I don’t know how many of that Christmas Eve multitude saw what was happening. I knew it was the most important action I was likely to see that night, so I just watched it happen. Perhaps some thought something was wrong—but something was very right.

In that respect, this surprising moment shared some features of St. Luke’s story of Jesus in the Temple, as a teenager. This scene is caught in that same middle window on the west aisle, Louis Comfort Tiffany’s image of Jesus in dialogue with the elders. See how his arm is raised, making a rhetorical point.

Yes, we have fast-forwarded twelve years from Bethlehem in the twinkling of a Sunday. Mary and Joseph have brought their son to the big city for the festival of Passover, and now they’re heading home to Nazareth. In caravan as a large group of travelers, Joseph and Mary hadn’t had a sighting of Jesus for the better part of a day, but they trusted him and assumed he was farther back (or ahead) with family and friends in that caravan.

But they were wrong, and they quickly acted to right that wrong by searching for him until they found him. When they did, it was not quickly clear to them that something was very right. This was unclear to them as they saw him sitting with the older men who taught the laws and interpreted the holy writings of the Jewish people.

Child, why have you treated us like this? They ask him, as soon as they catch a private moment with him. Didn’t you know we’d be worried sick looking for you?

Mother, father, why would you worry, and where else would you look but here in my Father’s house? His voice is guiding me, I can hear him. I am in his hands, as always—I feel them on my shoulders.

Now, the joke is on me. I chose this Gospel for today among three that are provided in our new common lectionary of readings. The other two are about the three kings, and when I saw the option of this Gospel I thought, “This would be new and fresh, hearing this story on the Sunday nearest the Epiphany,” as if magi, camel, and star were feeling dated, shopworn, and stale. I wasn’t expecting to talk about the arrival of the kings.

So instead we have the arrival of Jesus where he belongs, in the Temple where he will have a lifelong argument with the powers of religion that will not see or speak truth.

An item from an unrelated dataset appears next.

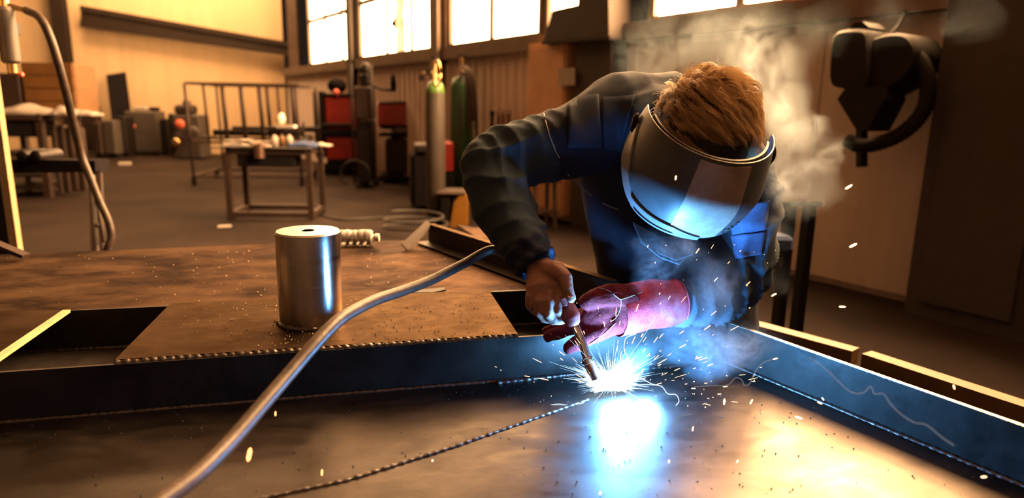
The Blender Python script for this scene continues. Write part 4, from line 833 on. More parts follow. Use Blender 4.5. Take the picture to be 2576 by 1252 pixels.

We are not told what questions Jesus and his elders were debating, this day in the Temple when his parents find him, but it’s not far-fetched to imagine that those distinguished teachers were defending the dignity of the Temple, while Jesus was defending the dignity of human nature made in the likeness of God. That those teachers were describing the superiority of properly educated, correctly believing, and righteously behaving religious people… while Jesus was describing the mission of God in lovingkindness restoring all people to unity with himself.

Joseph and Mary were familiar enough with formal education to sense what was wrong, seeing their son seated not at the feet of his elders, but among the teachers. Three days had passed in anguish for Mary and Joseph, choking back panic as they couldn’t find him. Those same three days had fired the mind and heart of the teenager from Nazareth who couldn’t get enough of this encounter, listening, questioning, answering, inching his way in from the edges and up from the floor and onto the benches of open debate, fingering timeless issues of law and justice, mercy and faithfulness, showing in those three days how he knew those matters more intimately than venerable worthies three, four, five times his age.

We’re left with the impression that his parents could not explain the intensely clear vision of their son. But in a world where the apple does not fall far from the tree, it could be that Mary and Joseph could not explain, either, the refusal of religious teachers to see and speak truth. Instinctively they must have felt danger mounting, relieved (for now) by they return to Nazareth and a semblance of normalcy, giving them time to treasure and puzzle-over these things, especially their son’s intuitive grasp (as if God had his ear) and their child’s courage (as if he had, on each shoulder, the guiding touch of a father’s or a mother’s hand).

Questions for the new year:

What coaching, what guidance, will you welcome?

Will you listen for the whisperings of God, or have you ruled them out?

Will you move with or against the pressures of wisdom and love?